Hace apenas una semana, no tuve que hacer el trabajo de revisión al que me enfrento aquí porque me vino dado. Rafa de Miguel escribe en un artículo en este mismo periódico que, como en la Puerta del Paraíso de Ghiberti en Florencia, la artista Tracey Emin creó para la National Portrait 45 bajorrelieves de bronce destinados a representar a “todas las mujeres, a través de todo el tiempo”. Recuerdo el stendhalazo al cruzarlas y encontrarme de frente con un autorretrato de Gwen John con vestido rojo y lazo negro. A su lado había uno en amarillos y naranjas de Vanessa Bell, y un poco más adelante, un pequeño lienzo que me volvió a traer el desequilibrio hermoso que provoca la emoción de reconocer algo querido, de verlo en directo y poder apreciar las pinceladas, la atmósfera, la mano de quien lo ha pintado: una obra en ocres de Celia Paul destacaba en una pared repleta hasta arriba de autorretratos hechos por mujeres.

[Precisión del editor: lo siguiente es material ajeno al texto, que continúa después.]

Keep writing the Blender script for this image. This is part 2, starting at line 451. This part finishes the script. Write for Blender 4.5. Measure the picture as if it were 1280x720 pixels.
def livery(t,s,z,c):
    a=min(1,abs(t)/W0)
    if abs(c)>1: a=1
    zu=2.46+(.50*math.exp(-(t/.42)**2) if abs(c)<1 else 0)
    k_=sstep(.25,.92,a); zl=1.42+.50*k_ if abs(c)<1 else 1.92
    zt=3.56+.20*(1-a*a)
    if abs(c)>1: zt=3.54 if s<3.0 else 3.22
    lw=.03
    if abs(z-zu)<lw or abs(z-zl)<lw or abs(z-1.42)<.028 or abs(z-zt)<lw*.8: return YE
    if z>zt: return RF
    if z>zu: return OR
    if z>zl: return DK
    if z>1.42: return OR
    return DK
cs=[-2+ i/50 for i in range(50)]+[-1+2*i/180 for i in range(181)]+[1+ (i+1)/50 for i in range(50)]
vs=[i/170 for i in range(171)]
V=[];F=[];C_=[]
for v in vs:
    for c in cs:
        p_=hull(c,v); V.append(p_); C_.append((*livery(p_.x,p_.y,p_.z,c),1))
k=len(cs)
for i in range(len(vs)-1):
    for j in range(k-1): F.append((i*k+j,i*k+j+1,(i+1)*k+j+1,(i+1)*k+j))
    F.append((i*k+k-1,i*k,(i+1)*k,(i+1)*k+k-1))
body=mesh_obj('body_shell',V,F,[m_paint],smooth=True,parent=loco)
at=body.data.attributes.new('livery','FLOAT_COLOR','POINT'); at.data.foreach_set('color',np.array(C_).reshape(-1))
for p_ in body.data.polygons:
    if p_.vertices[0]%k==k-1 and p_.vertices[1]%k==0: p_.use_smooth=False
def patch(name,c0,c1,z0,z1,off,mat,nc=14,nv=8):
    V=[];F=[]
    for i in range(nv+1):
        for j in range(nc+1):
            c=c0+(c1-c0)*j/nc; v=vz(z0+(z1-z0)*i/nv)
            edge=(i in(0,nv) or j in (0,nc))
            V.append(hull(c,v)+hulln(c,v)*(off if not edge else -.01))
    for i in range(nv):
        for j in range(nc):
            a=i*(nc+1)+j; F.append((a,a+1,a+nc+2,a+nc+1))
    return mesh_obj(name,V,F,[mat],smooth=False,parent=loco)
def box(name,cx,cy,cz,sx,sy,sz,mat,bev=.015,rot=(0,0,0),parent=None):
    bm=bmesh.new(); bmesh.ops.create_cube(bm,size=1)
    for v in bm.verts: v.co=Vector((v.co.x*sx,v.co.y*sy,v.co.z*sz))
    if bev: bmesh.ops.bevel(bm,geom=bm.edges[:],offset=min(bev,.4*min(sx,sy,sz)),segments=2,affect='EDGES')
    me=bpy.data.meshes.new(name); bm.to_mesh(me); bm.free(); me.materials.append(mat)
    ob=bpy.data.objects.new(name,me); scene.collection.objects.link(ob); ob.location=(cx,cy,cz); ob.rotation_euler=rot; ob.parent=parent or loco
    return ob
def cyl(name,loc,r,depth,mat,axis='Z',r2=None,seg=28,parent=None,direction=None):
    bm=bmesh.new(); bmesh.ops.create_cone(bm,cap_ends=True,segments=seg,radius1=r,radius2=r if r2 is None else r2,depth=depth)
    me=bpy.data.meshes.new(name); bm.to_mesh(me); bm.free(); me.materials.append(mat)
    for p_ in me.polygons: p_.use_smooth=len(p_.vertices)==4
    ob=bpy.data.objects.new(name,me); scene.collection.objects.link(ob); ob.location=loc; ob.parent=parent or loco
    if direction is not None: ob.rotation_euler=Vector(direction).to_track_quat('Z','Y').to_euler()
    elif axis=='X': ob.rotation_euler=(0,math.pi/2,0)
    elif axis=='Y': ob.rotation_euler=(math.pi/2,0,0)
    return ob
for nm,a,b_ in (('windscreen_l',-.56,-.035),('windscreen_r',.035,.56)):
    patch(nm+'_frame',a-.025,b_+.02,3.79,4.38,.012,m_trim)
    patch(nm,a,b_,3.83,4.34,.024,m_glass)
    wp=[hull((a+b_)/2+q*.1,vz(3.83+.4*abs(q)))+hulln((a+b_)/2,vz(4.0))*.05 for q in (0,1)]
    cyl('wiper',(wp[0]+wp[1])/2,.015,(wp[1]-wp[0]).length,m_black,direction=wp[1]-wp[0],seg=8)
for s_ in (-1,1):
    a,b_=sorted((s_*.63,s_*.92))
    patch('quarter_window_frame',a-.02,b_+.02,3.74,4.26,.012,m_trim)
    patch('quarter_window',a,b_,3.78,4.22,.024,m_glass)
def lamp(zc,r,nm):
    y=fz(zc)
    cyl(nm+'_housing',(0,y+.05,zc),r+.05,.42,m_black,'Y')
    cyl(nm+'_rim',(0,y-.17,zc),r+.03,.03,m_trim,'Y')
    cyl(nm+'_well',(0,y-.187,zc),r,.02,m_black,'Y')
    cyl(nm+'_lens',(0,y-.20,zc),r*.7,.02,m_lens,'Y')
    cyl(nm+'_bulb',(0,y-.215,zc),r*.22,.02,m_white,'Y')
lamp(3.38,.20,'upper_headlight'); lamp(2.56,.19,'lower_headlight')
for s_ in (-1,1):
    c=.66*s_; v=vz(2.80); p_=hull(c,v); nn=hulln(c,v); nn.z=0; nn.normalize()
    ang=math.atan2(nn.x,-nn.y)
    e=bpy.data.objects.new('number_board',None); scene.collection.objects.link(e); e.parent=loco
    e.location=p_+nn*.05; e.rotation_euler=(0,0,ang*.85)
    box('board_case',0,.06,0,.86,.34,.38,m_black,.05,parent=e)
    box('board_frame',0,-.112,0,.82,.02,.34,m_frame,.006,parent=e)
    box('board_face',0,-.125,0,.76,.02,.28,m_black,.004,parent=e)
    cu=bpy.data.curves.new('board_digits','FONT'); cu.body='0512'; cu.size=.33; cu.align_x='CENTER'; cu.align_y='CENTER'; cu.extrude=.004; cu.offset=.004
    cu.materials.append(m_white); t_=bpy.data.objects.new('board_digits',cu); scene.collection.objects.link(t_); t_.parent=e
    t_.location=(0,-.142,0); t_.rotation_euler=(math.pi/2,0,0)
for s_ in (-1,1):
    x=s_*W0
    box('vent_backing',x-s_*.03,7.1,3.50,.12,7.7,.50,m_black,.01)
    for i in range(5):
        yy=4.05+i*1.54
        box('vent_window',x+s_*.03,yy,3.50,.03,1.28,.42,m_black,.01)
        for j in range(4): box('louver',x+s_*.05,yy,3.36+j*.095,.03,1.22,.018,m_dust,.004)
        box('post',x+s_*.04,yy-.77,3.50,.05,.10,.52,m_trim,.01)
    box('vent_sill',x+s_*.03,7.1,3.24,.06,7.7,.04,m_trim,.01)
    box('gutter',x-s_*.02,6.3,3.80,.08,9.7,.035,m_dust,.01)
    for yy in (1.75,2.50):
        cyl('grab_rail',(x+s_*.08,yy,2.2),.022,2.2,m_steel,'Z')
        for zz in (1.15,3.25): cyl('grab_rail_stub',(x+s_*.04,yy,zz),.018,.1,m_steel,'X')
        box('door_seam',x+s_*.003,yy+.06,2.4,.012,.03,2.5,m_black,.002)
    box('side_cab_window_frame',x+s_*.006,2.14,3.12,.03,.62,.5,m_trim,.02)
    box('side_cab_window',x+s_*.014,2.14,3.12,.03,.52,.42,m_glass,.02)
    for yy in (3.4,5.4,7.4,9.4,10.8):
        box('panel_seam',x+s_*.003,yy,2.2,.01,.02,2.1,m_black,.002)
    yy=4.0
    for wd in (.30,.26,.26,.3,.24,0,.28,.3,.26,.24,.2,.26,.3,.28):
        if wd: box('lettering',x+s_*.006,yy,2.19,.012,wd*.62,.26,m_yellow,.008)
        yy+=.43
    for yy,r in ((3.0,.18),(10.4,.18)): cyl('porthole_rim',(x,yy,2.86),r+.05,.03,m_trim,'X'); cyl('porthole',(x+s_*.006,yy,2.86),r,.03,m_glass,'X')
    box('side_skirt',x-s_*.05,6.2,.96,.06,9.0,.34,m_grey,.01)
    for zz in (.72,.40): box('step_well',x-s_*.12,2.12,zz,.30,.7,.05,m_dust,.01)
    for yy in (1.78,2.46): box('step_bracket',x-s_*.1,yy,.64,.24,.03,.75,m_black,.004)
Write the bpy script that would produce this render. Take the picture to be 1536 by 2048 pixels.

Como escribe Nochlin, el poder simbólico es invisible, y solo se puede ejercer con la complicidad de quienes no se dan cuenta de que se someten a él o que lo ejercen. Convencida de que ninguno de los cuatro hombres que tengo delante pensará en nada de lo que ahora me atormenta, y sabiendo que, también, quizás sin quererlo, es muy probable que rían con ganas un chiste machista que no saben que lo es, fantaseo con acercarme a la gruesa barandilla de piedra y alargar el brazo para tenderle la mano a la Sabina de Juan de Bolonia que tenemos justo abajo y que así consiga liberarse de sus dos raptores. Al fin y al cabo, de eso se trata, ¿no? De arremangarnos y mirar por nosotras.